Working Capital in M&A Transactions

 

Working capital is a critical element of any business operation. Often, it is implicit when determining the value of a company. This is especially true when it involves mergers and acquisitions.

The majority of M&A transactions involve the parties arriving at their purchase price by following a specific agreed-upon calculation. Typically, they will multiply the target company’s earnings before taxes, interest, depreciation, and amortization by a pre-agreed multiple. There are certain core provisions designed to protect the parties in M&A transactions, which include items such as third-party escrow, indemnification, and holdbacks. Often, there is also a requirement that there must be an absolute minimum “working capital” amount on the company’s balance sheet. This must be in place at the close of the deal, so the company experiences no immediate liquidity issues. But why is it so important, and how is it worked out?

Working Capital Defined

Net Working capital (NWC) is the difference between a company’s current assets and liabilities. NWC measures the liquidity of a company, as well as its financial health and operational efficiency. Having plenty of working capital indicates the company has potential for growth and investment. Conversely, negative working capital suggests the possibility of limited growth and possible financial problems.

The Working Capital Formula

One of the buy-side essentials is being able to work out a company’s working capital. A company can do this in the following way:

Subtract the current liabilities of a business from the company’s assets.
i.e., current assets-current liabilities = working capital

It is also possible to present working capital in a ratio format. Companies can do this by dividing the current assets of a company by the organization’s current liabilities.

For example, a company with $60,000 of current assets and current liabilities of $20,000 has a working capital ratio of 3. The ratio represents the number of times the company could pay its current liabilities off using current assets. This allows a business to measure its financial well-being in the short term. Companies with low ratios (i.e., one or under) could have financial difficulties.

How Is Working Capital Negotiated in M&A Transactions?

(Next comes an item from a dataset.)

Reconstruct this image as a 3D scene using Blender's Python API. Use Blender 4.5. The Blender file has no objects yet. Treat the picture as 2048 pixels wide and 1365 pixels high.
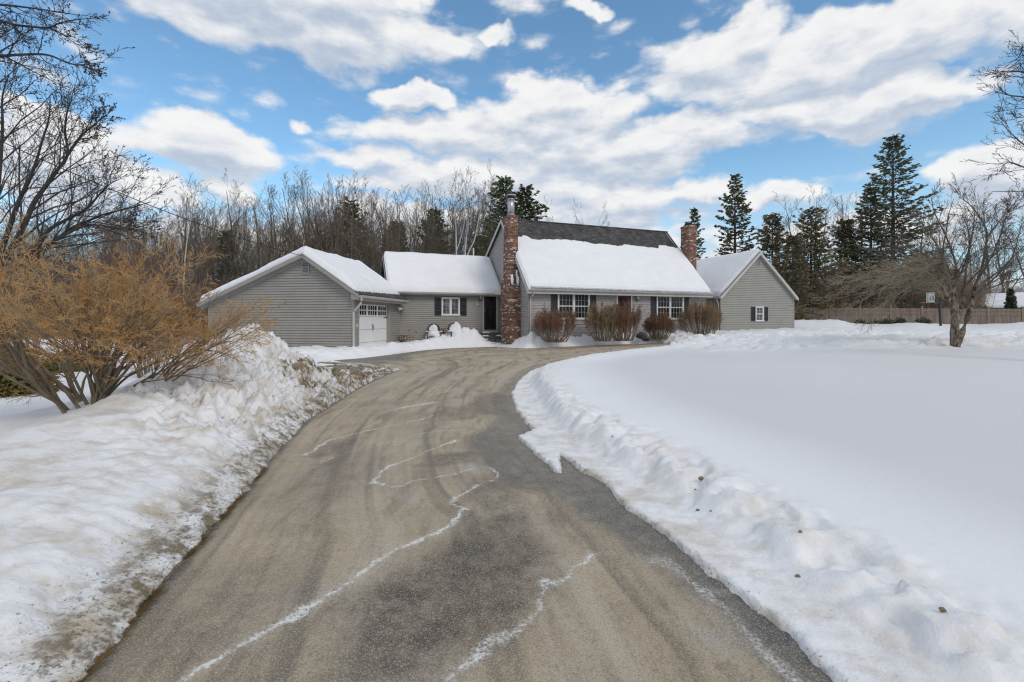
import bpy, math, random
import numpy as np
from mathutils import Vector, Matrix

SC = bpy.context.scene
COL = SC.collection
CAMZ = 1.6
F = 960.0          # focal length of the photograph in its own pixels (2048 wide)

def at(px, py, Y):                     # a point at distance Y seen at (px,py)
    return ((px - 1024.0) / F * Y, Y, CAMZ + (641.0 - py) / F * Y)

# ------------------------------------------------------------------ nodes
def mat(name, col=(.5, .5, .5), rough=.8, spec=.3, metal=0.0):
    m = bpy.data.materials.new(name); m.use_nodes = True
    b = m.node_tree.nodes['Principled BSDF']
    b.inputs['Base Color'].default_value = (*col, 1)
    b.inputs['Roughness'].default_value = rough
    b.inputs['Specular IOR Level'].default_value = spec
    b.inputs['Metallic'].default_value = metal
    return m

class NT:
    def __init__(s, nt): s.nt = nt; s.n = nt.nodes; s.l = nt.links
    def new(s, t, **kw):
        n = s.n.new(t)
        for k, v in kw.items(): setattr(n, k, v)
        return n
    def link(s, a, b): s.l.new(a, b)
    def val(s, x, sock):
        if x is None: return
        if hasattr(x, 'is_output') or isinstance(x, bpy.types.NodeSocket): s.l.new(x, sock)
        else: sock.default_value = x
    def math(s, op, a, b=None, c=None, clamp=False):
        n = s.new('ShaderNodeMath', operation=op, use_clamp=clamp)
        s.val(a, n.inputs[0]); s.val(b, n.inputs[1]); s.val(c, n.inputs[2])
        return n.outputs[0]
    def vmath(s, op, a, b=None):
        n = s.new('ShaderNodeVectorMath', operation=op)
        s.val(a, n.inputs[0]); s.val(b, n.inputs[1])
        return n.outputs['Value'] if op in ('DOT_PRODUCT', 'LENGTH') else n.outputs[0]
    def noise(s, vec, scale, detail=3, rough=.55, out='Fac', dist=0.0):
        n = s.new('ShaderNodeTexNoise'); s.val(vec, n.inputs['Vector'])
        n.inputs['Scale'].default_value = scale; n.inputs['Detail'].default_value = detail
        n.inputs['Roughness'].default_value = rough; n.inputs['Distortion'].default_value = dist
        return n.outputs[out]
    def sstep(s, x, a, b):
        n = s.new('ShaderNodeMapRange', interpolation_type='SMOOTHSTEP')
        s.val(x, n.inputs['Value']); n.inputs['From Min'].default_value = a; n.inputs['From Max'].default_value = b
        return n.outputs['Result']
    def lin(s, x, a, b, c=0., d=1.):
        n = s.new('ShaderNodeMapRange')
        s.val(x, n.inputs['Value']); n.inputs['From Min'].default_value = a; n.inputs['From Max'].default_value = b
        n.inputs['To Min'].default_value = c; n.inputs['To Max'].default_value = d
        return n.outputs['Result']
    def mix(s, f, a, b):
        n = s.new('ShaderNodeMix', data_type='RGBA')
        s.val(f, n.inputs[0])
        for x, k in ((a, 6), (b, 7)):
            if isinstance(x, tuple): n.inputs[k].default_value = (*x[:3], 1)
            else: s.l.new(x, n.inputs[k])
        return n.outputs[2]
    def coord(s, which='Object'):
        return s.new('ShaderNodeTexCoord').outputs[which]
    def scale(s, vec, v):
        n = s.new('ShaderNodeMapping'); s.l.new(vec, n.inputs[0]); n.inputs['Scale'].default_value = v
        return n.outputs[0]
    def attr(s, name):
        return s.new('ShaderNodeAttribute', attribute_name=name).outputs['Fac']
    def bump(s, h, strength=.5, dist=.01):
        n = s.new('ShaderNodeBump'); s.l.new(h, n.inputs['Height'])
        n.inputs['Strength'].default_value = strength; n.inputs['Distance'].default_value = dist
        return n.outputs[0]

def P(m): return NT(m.node_tree), m.node_tree.nodes['Principled BSDF']

def noisy(name, c1, c2, scale=8, rough=.8, spec=.25, bump=.0, bscale=40, det=4, stretch=(1, 1, 1), obj_random=0.0, metal=0.0):
    m = mat(name, c1, rough, spec, metal); t, b = P(m)
    v = t.scale(t.coord(), stretch)
    f = t.sstep(t.noise(v, scale, det), .3, .7)
    c = t.mix(f, c1, c2)
    if obj_random:
        oi = t.new('ShaderNodeObjectInfo').outputs['Random']
        hs = t.new('ShaderNodeHueSaturation'); t.link(c, hs.inputs['Color'])
        t.link(t.lin(oi, 0, 1, 1 - obj_random, 1 + obj_random), hs.inputs['Value'])
        c = hs.outputs[0]
    t.link(c, b.inputs['Base Color'])
    if bump:
        t.link(t.bump(t.noise(v, bscale, 3), bump, .01), b.inputs['Normal'])
    return m

M = {}
M['siding'] = noisy('vinyl_siding', (.345, .325, .295), (.305, .288, .262), 1.2, .55, .35, 0)
M['trim'] = noisy('taupe_trim', (.33, .315, .285), (.30, .285, .26), 3, .55, .3)
M['trim_light'] = noisy('pale_trim', (.55, .54, .50), (.49, .48, .45), 3, .5, .35)
M['white'] = noisy('white_vinyl', (.80, .80, .78), (.74, .74, .73), 2, .4, .4)
M['door_white'] = noisy('white_door_paint', (.82, .82, .81), (.77, .77, .77), 1.5, .4, .4)
M['shutter'] = noisy('charcoal_shutter', (.035, .036, .038), (.05, .05, .052), 6, .5, .3)
M['shutter_grey'] = noisy('grey_shutter', (.06, .06, .062), (.075, .075, .078), 6, .5, .3)
M['black'] = mat('black_metal', (.02, .02, .022), .4, .5)
M['darkdoor'] = mat('dark_storm_door', (.018, .016, .015), .35, .5)
M['red'] = noisy('red_door_paint', (.16, .012, .015), (.12, .01, .012), 2, .4, .4)
M['brass'] = mat('brass', (.5, .33, .12), .35, .5, .8)
M['lamp_glass'] = mat('lamp_glass', (.5, .48, .42), .2, .5)
M['steel'] = noisy('galvanised_steel', (.55, .56, .58), (.4, .41, .43), 5, .35, .5, metal=.85)
M['chair'] = noisy('maroon_plastic', (.10, .035, .04), (.07, .025, .03), 5, .6, .3)
M['stone_step'] = noisy('granite_step', (.19, .195, .19), (.10, .105, .10), 9, .85, .2, .5, 30)
M['stone'] = noisy('brown_stone', (.30, .22, .15), (.20, .15, .10), 14, .9, .2, .4, 40)
M['post'] = mat('dark_pole', (.03, .03, .035), .5, .4)
M['rim'] = mat('orange_rim', (.5, .10, .03), .5, .4)
M['wire'] = mat('wire', (.03, .03, .03), .6, .3)
M['pvc'] = mat('white_pvc', (.75, .75, .73), .4, .4)
M['rock_dark'] = noisy('dark_boulder', (.05, .052, .055), (.09, .09, .09), 8, .8, .3, .5, 20)

def glass(name, tint, curtain=None):
    m = mat(name, tint, .06, .35); t, b = P(m)
    if curtain:
        c = t.coord(); f = t.noise(t.scale(c, (9, 9, .6)), 3, 2)
        z = t.noise(c, 1.3, 2)
        ff = t.math('MULTIPLY', t.sstep(f, .42, .62), t.sstep(z, .35, .6))
        t.link(t.mix(ff, tint, curtain), b.inputs['Base Color'])
    return m
M['pane'] = glass('window_glass', (.014, .017, .02), (.06, .062, .065))
M['pane_curtain'] = glass('window_glass_with_curtain', (.05, .055, .06), (.30, .31, .32))
M['pane_dark'] = glass('dark_glass', (.012, .013, .015), (.05, .045, .042))
M['pane_garage'] = glass('garage_glass', (.012, .012, .012))

# wood-shingle wall: rows come from geometry, the joints from the material
def shingle_wall():
    m = mat('painted_cedar_shingles', (.42, .40, .40), .7, .25); t, b = P(m)
    c = t.coord()
    sx = t.new('ShaderNodeSeparateXYZ'); t.link(c, sx.inputs[0])
    cb = t.new('ShaderNodeCombineXYZ')
    t.link(t.math('ADD', sx.outputs[0], sx.outputs[1]), cb.inputs[0]); t.link(sx.outputs[2], cb.inputs[1])
    br = t.new('ShaderNodeTexBrick'); t.link(cb.outputs[0], br.inputs['Vector'])
    br.inputs['Scale'].default_value = 1.0; br.inputs['Brick Width'].default_value = .16
    br.inputs['Row Height'].default_value = .14; br.inputs['Mortar Size'].default_value = .007
    br.inputs['Color1'].default_value = (.50, .475, .47, 1); br.inputs['Color2'].default_value = (.38, .365, .36, 1)
    br.inputs['Mortar'].default_value = (.2, .19, .19, 1); br.inputs['Bias'].default_value = .1
    n = t.noise(c, 1.1, 3)
    t.link(t.mix(t.sstep(n, .3, .8), br.outputs['Color'], (.44, .40, .40)), b.inputs['Base Color'])
    b_in = t.bump(br.outputs['Fac'], -.4, .006); t.link(b_in, b.inputs['Normal'])
    return m
M['shingle_wall'] = shingle_wall()

def brick():
    m = mat('old_brick', (.2, .1, .07), .85, .2); t, b = P(m)
    c = t.coord()
    sx = t.new('ShaderNodeSeparateXYZ'); t.link(c, sx.inputs[0])
    cb = t.new('ShaderNodeCombineXYZ')
    t.link(t.math('ADD', sx.outputs[0], sx.outputs[1]), cb.inputs[0]); t.link(sx.outputs[2], cb.inputs[1])
    def layer(c1, c2, bias):
        br = t.new('ShaderNodeTexBrick'); t.link(cb.outputs[0], br.inputs['Vector'])
        br.inputs['Scale'].default_value = 1.0; br.inputs['Brick Width'].default_value = .205
        br.inputs['Row Height'].default_value = .068; br.inputs['Mortar Size'].default_value = .007
        br.inputs['Color1'].default_value = (*c1, 1); br.inputs['Color2'].default_value = (*c2, 1)
        br.inputs['Mortar'].default_value = (.27, .23, .19, 1); br.inputs['Bias'].default_value = bias
        return br
    b1 = layer((.22, .075, .045), (.075, .035, .028), 0)
    # random white painted bricks
    v = t.new('ShaderNodeTexVoronoi', feature='F1'); t.link(t.scale(cb.outputs[0], (4.9, 14.7, 1)), v.inputs['Vector']); v.inputs['Scale'].default_value = 1
    rs = t.new('ShaderNodeSeparateColor'); t.link(v.outputs['Color'], rs.inputs[0])
    wht = t.math('GREATER_THAN', rs.outputs[0], .87)
    tan = t.math('LESS_THAN', rs.outputs[1], .25)
    c1 = t.mix(tan, b1.outputs['Color'], (.30, .15, .09))
    c2 = t.mix(wht, c1, (.62, .58, .52))
    c3 = t.mix(b1.outputs['Fac'], c2, (.25, .21, .18))
    t.link(c3, b.inputs['Base Color'])
    t.link(t.bump(b1.outputs['Fac'], -.7, .012), b.inputs['Normal'])
    return m
M['brick'] = brick()

def roof_shingle():
    m = mat('asphalt_shingles', (.1, .1, .1), .9, .15); t, b = P(m)
    c = t.coord()
    sx = t.new('ShaderNodeSeparateXYZ'); t.link(c, sx.inputs[0])
    cb = t.new('ShaderNodeCombineXYZ')
    t.link(sx.outputs[0], cb.inputs[0]); t.link(t.math('MULTIPLY', sx.outputs[2], 1.4), cb.inputs[1])
    br = t.new('ShaderNodeTexBrick'); t.link(cb.outputs[0], br.inputs['Vector'])
    br.inputs['Scale'].default_value = 1.0; br.inputs['Brick Width'].default_value = .32
    br.inputs['Row Height'].default_value = .145; br.inputs['Mortar Size'].default_value = .01
    br.inputs['Color1'].default_value = (.135, .13, .125, 1); br.inputs['Color2'].default_value = (.075, .073, .07, 1)
    br.inputs['Mortar'].default_value = (.03, .03, .03, 1)
    n = t.noise(t.scale(c, (1.0, 1, .35)), 2.2, 5, .65)
    t.link(t.mix(t.sstep(n, .38, .7), br.outputs['Color'], (.045, .044, .045)), b.inputs['Base Color'])
    t.link(t.bump(br.outputs['Fac'], -.6, .02), b.inputs['Normal'])
    return m
M['roof'] = roof_shingle()

def snowmat(name, lo=(.83, .83, .84), fine=1.0, icy=False):
    m = mat(name, lo, .7, .25); t, b = P(m)
    c = t.coord()
    f = t.noise(c, 1.4, 4)
    col = t.mix(t.sstep(f, .3, .8), lo, tuple(min(.9, x + .05) for x in lo))
    if icy:
        g = t.noise(t.scale(c, (5, 5, 1.2)), 3.5, 5, .7)
        col = t.mix(t.sstep(g, .42, .62), (.62, .64, .67), (.30, .32, .36))
    t.link(col, b.inputs['Base Color'])
    h = t.math('ADD', t.noise(c, 9, 5, .6), t.math('MULTIPLY', t.noise(c, 60, 3), .35))
    t.link(t.bump(h, .35 * fine, .05), b.inputs['Normal'])
    b.inputs['Subsurface Weight'].default_value = 0.0
    return m
M['snow'] = snowmat('roof_snow')
M['ice'] = snowmat('gutter_ice', icy=True)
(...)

Both parties have to agree on the amount of working capital. They must then decide on the formula they will use to calculate working capital. While this may sound simple, it is often quite complicated. Often, parties negotiate acquisitions on a debt-free, cash-free basis. In such cases, they exclude notes payable, lines of credit, and cash. Purchase agreements must, therefore, define the liabilities and assets the parties will acquire that comprise the working capital of the deal. These could include loans, customer deposits, deferred taxes and revenue, and bank overdrafts.

Calculating Erratic Working Capital

Some companies have erratic working capital figures. For example, if customers make infrequent, large payments, banks require inventory in large lots, or vendor payment patterns fluctuate. Therefore, there are several things a company must consider in establishing a target for working capital:

  • What is considered normal in this sector?
  • What is the working capital when taken as a sales percentage?
  • Which particular circumstances result in the working capital varying from its normal levels?
  • Do seasonal sales affect working capital?
  • Does the inventory significantly vary each month?
  • Are both the business, as well as its working capital needs, experiencing growth?

Working capital represents a significant component when determining the health of any company and its value. However, negotiating the details can be complicated. Hence, it is often necessary to seek professional advice when it comes to mergers and acquisitions.